>> begin PROVIDED INFORMATION
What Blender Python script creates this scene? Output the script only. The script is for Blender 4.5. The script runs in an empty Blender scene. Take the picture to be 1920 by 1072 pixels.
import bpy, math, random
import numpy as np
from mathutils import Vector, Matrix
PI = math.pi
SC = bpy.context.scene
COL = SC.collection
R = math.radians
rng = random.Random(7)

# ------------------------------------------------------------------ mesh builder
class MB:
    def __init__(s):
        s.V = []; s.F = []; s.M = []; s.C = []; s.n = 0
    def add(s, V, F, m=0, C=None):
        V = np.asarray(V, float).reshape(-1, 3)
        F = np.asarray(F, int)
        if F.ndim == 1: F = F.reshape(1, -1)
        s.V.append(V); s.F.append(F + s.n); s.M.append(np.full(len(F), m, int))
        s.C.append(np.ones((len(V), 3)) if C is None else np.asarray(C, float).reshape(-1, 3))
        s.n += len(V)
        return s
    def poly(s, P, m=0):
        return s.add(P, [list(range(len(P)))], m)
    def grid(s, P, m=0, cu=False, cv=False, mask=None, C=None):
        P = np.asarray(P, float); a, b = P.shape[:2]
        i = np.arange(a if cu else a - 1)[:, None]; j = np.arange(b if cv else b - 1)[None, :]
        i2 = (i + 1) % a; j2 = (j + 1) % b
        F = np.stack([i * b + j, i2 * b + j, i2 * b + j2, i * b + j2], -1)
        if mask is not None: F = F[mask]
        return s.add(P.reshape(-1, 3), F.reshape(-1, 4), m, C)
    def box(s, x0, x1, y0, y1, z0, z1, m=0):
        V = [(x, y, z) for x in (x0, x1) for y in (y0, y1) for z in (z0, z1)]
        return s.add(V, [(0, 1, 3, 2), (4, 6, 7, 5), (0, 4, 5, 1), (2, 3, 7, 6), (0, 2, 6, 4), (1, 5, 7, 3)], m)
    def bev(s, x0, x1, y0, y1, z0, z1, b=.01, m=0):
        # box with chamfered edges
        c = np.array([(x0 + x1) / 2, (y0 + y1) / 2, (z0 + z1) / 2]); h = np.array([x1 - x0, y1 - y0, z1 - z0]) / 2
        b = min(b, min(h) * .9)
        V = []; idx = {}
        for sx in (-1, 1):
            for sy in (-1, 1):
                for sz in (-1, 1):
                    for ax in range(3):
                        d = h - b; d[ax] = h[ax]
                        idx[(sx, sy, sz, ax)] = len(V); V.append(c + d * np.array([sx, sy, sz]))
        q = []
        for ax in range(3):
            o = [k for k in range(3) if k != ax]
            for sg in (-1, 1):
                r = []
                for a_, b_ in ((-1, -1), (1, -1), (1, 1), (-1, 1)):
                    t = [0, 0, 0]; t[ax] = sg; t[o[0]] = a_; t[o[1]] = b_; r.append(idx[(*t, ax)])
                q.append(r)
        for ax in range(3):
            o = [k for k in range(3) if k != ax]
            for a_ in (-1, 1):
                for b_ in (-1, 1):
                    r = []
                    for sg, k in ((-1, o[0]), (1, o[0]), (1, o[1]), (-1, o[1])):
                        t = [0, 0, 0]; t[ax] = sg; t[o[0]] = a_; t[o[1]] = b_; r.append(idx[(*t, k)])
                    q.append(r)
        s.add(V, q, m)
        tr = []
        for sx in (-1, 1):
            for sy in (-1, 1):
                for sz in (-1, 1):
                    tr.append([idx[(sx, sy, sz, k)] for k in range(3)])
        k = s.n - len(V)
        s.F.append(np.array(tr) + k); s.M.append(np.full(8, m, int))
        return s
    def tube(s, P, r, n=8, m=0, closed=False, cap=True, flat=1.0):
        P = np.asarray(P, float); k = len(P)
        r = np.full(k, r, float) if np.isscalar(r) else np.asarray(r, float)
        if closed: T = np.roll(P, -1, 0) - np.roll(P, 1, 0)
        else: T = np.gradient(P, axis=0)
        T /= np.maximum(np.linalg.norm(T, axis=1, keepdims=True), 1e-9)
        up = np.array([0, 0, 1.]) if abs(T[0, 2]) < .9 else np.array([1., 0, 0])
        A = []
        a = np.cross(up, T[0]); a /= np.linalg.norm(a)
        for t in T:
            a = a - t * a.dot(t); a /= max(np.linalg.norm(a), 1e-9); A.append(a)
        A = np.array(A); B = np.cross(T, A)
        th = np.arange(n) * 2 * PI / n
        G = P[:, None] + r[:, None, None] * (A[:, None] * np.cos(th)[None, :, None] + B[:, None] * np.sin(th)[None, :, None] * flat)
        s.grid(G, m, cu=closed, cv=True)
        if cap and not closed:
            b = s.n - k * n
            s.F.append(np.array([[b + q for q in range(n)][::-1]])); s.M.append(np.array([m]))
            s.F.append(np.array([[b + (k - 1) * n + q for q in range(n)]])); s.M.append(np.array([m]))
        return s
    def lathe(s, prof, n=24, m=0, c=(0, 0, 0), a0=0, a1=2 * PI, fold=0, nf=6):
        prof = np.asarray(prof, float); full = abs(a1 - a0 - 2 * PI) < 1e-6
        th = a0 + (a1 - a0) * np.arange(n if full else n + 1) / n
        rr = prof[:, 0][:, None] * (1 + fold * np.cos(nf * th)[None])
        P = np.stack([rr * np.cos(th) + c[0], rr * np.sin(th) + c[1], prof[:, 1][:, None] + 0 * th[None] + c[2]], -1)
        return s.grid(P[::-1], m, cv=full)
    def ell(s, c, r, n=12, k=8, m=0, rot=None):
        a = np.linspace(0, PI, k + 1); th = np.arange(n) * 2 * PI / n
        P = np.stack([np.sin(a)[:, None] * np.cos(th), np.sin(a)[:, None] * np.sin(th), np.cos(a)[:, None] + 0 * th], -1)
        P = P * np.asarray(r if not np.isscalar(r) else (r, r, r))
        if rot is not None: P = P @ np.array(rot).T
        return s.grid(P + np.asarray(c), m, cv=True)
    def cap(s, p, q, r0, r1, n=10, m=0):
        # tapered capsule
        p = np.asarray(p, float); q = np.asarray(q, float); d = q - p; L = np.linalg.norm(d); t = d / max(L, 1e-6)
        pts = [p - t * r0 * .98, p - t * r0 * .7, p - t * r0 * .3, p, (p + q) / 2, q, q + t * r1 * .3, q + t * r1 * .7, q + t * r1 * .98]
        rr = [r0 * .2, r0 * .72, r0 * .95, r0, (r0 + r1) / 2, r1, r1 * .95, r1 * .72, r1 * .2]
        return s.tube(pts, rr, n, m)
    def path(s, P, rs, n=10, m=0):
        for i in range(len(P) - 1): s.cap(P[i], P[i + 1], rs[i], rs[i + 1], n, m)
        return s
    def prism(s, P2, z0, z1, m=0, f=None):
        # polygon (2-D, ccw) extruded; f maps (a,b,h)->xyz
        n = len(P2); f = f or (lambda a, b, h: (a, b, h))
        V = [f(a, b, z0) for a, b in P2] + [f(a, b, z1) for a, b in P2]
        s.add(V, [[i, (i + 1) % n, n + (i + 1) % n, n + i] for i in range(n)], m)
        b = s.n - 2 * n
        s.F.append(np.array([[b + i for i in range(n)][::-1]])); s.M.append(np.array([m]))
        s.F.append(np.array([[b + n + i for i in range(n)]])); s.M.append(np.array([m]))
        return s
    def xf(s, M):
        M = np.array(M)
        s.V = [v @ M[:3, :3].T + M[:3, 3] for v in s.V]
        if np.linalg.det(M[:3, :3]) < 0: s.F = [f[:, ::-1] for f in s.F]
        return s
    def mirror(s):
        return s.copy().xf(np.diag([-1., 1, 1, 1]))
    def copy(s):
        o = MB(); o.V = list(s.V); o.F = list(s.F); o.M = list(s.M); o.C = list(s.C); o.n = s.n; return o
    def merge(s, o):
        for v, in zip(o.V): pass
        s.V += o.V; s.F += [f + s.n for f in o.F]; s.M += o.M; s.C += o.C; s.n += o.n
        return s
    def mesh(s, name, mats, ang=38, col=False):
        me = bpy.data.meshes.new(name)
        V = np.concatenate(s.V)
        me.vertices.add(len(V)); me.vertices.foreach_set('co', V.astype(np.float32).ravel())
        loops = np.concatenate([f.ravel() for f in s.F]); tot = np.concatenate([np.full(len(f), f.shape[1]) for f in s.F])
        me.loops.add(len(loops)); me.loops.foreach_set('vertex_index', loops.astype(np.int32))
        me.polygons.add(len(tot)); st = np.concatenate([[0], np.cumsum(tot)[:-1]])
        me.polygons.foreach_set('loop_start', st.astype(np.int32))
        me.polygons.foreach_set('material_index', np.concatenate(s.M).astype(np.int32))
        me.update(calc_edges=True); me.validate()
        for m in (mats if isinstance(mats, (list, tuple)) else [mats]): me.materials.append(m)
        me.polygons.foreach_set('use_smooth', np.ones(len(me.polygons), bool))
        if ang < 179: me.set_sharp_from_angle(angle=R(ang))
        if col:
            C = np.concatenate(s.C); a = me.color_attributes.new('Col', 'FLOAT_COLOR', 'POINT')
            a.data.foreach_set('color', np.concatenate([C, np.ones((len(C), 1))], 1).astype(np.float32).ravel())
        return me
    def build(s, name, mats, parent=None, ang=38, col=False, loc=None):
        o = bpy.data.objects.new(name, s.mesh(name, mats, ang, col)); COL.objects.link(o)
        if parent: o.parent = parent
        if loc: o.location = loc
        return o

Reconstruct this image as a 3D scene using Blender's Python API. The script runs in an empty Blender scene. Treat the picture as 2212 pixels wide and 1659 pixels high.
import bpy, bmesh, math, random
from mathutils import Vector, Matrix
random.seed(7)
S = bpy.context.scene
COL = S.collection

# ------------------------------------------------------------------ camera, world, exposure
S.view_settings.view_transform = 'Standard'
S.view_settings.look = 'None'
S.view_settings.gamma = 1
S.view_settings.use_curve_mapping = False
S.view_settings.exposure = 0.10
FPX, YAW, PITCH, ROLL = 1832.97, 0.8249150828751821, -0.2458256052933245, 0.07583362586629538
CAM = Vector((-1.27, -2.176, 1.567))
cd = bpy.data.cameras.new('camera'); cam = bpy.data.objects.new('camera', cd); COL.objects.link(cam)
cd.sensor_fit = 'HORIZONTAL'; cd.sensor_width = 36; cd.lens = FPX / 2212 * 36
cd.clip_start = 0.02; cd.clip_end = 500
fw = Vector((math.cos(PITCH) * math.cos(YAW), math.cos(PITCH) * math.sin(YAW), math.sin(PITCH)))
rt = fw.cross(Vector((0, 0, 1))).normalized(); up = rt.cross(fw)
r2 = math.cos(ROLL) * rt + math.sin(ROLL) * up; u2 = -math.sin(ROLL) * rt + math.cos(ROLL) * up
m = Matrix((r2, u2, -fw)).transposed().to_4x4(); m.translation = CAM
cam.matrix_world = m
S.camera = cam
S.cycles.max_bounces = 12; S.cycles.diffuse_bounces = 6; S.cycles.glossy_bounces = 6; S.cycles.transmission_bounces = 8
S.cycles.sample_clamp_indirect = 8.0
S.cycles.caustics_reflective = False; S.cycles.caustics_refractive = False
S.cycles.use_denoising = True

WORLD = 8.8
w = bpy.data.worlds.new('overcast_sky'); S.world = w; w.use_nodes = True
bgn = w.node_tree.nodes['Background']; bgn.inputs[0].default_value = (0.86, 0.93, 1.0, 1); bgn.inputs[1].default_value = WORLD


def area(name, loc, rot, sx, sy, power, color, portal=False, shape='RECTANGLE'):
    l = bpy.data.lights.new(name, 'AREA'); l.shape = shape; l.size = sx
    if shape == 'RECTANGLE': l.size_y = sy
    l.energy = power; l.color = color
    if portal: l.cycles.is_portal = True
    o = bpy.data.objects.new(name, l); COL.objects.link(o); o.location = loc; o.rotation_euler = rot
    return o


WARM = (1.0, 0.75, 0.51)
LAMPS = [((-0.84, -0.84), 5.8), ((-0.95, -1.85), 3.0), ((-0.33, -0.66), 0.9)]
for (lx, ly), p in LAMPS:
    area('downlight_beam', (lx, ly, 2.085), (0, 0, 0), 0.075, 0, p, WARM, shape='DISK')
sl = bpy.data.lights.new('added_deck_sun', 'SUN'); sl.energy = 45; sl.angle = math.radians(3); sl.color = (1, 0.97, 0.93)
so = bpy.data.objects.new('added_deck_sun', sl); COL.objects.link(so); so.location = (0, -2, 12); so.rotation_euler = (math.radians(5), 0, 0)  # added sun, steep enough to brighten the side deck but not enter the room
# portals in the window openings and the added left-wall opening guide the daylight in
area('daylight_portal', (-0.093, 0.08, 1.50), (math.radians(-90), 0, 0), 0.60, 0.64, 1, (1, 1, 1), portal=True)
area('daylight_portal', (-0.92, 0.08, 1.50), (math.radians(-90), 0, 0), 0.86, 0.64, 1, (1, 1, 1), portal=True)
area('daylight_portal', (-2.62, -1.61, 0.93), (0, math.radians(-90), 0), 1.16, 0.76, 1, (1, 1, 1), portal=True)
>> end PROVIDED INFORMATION
[WHAT IS NEEDED]: Only the lines from the first line of the records through the line containing "rng = random.Random(7)" should be repeated, exactly as they appear.

[TASK RESPONSE]:
What Blender Python script creates this scene? Output the script only. The script is for Blender 4.5. The script runs in an empty Blender scene. Take the picture to be 1920 by 1072 pixels.
import bpy, math, random
import numpy as np
from mathutils import Vector, Matrix
PI = math.pi
SC = bpy.context.scene
COL = SC.collection
R = math.radians
rng = random.Random(7)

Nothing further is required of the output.